My Take | A divided US needs an ‘enemy’ like Beijing more than it ever did
- When something becomes too complicated, psychologists say we go for ‘rules of thumb’. In Washington today, that rule is ‘the China threat’

America’s political elite are worried that domestic polarisation is undermining its ability to counter an “existential threat” like China, or as they prefer to call it nowadays, the Chinese Communist Party. They needn’t worry; they have got things – cause and effect – reversed.
By contrast, Beijing has steadfastly refused to publicly label the United States as a mortal threat, an enemy or a pacing challenge, even though it clearly is; there lies their fundamental political difference.
The more fractured American body politic becomes, the more it needs an enemy like China. The more stable and shared its political-social norms were – now a distant memory unlikely to return – the less America had needs for a common threat. That’s why a polarised US on the verge of civil war will be more dangerous to the world than ever. It’s analogous to the last financial meltdown in the US, beginning with its real estate market collapse, which led to the global financial crisis.
It’s perhaps not by accident that two current articles in Foreign Policy and Foreign Affairs both address the same topic. Writing in Foreign Affairs, former secretary of defence Robert Gates argues that paralysis and infighting in Washington could not have come at a worse time.

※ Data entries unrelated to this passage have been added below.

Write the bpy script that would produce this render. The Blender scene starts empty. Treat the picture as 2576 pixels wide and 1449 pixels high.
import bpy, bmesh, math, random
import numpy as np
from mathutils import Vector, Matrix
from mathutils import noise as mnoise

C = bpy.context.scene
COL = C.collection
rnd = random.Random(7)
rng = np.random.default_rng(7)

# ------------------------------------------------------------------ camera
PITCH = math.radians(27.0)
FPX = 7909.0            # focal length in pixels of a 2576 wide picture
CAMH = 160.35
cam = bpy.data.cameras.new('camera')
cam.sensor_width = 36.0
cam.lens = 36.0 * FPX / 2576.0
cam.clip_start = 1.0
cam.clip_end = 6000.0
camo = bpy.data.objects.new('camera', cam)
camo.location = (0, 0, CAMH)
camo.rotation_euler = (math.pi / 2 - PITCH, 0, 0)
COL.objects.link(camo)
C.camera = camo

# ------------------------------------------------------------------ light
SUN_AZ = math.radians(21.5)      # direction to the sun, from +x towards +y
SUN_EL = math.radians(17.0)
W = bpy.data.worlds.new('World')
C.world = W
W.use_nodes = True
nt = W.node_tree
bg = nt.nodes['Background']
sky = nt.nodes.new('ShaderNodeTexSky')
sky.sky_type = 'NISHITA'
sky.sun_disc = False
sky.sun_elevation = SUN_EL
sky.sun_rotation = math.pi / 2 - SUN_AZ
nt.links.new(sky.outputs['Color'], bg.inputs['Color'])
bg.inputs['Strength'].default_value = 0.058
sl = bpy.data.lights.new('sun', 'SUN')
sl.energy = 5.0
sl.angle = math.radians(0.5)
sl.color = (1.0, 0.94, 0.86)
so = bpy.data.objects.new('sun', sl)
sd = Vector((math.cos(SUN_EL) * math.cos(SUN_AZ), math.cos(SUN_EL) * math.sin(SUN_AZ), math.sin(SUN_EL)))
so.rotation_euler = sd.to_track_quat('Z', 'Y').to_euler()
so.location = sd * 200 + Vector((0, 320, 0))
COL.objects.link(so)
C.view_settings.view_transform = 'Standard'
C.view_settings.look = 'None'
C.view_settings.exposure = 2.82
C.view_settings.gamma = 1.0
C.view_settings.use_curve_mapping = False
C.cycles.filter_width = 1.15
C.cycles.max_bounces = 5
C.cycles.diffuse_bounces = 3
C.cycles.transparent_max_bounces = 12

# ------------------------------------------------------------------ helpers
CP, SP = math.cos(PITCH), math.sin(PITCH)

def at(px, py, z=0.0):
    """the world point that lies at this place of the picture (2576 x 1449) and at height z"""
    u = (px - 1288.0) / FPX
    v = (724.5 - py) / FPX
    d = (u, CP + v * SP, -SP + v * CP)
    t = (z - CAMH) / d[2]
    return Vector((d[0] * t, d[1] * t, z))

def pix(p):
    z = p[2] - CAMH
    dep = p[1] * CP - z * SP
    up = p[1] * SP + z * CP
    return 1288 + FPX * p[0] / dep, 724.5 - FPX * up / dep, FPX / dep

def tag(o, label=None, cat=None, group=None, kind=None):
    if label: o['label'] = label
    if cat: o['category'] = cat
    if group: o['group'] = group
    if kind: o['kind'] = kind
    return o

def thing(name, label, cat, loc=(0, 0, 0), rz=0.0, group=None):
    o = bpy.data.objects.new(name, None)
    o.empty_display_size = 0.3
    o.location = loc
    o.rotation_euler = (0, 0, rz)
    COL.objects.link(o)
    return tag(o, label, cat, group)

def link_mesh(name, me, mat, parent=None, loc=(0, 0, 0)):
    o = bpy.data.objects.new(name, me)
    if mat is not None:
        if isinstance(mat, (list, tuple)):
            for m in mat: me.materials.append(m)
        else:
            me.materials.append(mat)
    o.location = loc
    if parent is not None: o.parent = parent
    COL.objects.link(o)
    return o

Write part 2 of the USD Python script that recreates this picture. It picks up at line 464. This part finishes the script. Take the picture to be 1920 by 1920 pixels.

As examples, he cites the just avoided government shutdown, a partisan impeachment inquiry against Joe Biden, and multiple felony charges across four criminal cases against Donald Trump, whose presidential election campaign will likely further fracture US politics. There are longer-term problems he didn’t mention: race relations, gun violence, the migration crisis, the fentanyl and other drugs crises, the rise of the basically fascist alt-right.
Arguing in a similar vein in Foreign Policy, Raja Krishnamoorthi wrote that “the US cannot afford to lose a soft-power race with China”. Krishnamoorthi is a Democratic congressman and ranking member of the House Select Committee on the Strategic Competition Between the United States and the Chinese Communist Party.